An optical investigation into the reactive fuel spray of high-pressure DME and Ethanol

抄録

Reducing harmful emissions and increasing thermal efficiency in internal combustion engines have been the foremost goals of modern engine research. Compression ignition (CI) engines offer advantages in terms of high-efficiency operation as the overall in-cylinder mixture is lean. High-pressure direct injection fueling systems, commonly employed in CI engines, allow for the precise control of the combustion through injection timing and heat release modulation with same-cycle multi-pulse injection. Diesel fuel has dominated the liquid energy sources for CI engines owing to its high reactivity and lubricity properties. The highly heterogeneous mixture criterion and the dependence on auto-ignition of CI engines allow for a wide range of fuels to be applicable for engine operation. Notably, ethers possess chemical properties similar to diesel such as high reactivity, albeit with improved volatility characteristics.

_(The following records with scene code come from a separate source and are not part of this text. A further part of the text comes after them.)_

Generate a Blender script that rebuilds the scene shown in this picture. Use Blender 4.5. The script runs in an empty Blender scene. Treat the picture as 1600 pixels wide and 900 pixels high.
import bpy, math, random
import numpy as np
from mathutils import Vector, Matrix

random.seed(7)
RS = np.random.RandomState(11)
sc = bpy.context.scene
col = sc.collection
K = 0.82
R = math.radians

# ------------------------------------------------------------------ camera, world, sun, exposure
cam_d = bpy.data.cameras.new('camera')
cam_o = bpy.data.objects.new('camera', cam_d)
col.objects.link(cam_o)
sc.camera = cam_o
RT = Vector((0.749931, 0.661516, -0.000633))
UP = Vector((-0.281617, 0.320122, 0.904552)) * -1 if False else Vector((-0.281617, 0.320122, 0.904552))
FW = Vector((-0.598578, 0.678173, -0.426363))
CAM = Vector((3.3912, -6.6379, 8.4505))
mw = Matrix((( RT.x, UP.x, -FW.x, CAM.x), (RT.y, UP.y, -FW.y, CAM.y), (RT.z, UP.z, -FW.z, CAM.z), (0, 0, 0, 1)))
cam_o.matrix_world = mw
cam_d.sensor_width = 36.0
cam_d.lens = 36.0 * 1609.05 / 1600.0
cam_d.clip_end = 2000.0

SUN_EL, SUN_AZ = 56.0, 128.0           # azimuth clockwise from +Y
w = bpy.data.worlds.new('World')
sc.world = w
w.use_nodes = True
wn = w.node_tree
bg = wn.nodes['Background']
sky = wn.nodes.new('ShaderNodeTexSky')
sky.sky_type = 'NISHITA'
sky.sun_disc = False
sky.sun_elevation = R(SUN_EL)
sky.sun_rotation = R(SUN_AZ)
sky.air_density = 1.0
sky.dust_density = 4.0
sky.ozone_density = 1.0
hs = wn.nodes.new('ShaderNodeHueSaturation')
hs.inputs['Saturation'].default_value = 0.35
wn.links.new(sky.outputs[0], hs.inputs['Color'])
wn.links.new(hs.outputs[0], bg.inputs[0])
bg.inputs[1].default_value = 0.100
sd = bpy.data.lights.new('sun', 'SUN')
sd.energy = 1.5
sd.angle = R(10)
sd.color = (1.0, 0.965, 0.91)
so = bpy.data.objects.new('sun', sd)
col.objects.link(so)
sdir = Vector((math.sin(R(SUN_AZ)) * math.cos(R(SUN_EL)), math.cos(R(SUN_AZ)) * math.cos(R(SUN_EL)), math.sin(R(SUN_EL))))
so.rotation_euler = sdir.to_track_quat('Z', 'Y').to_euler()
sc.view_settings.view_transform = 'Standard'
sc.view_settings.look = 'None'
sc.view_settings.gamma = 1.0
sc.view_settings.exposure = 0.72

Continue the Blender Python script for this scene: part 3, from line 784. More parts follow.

In this research, the mixture formation and burning behaviour of the high-pressure fuel spray have been optically examined under engine-like background conditions using a constant volume combustion chamber and high-speed camera. Specifically, dimethyl ether (DME) and ethanol were injected into a high-pressure and high-temperature reactive background media. Both fuels have matching chemical compositions (C₂H₆O), yet vastly different combustion characteristics. Diesel fuel was tested at matching conditions as a reference. A pneumatic pump was used for high pressure DME fueling in order to match the injection pressure to that of diesel systems. The coloured images were analyzed and quantified to characterize the behaviour of the reactive fuel spray.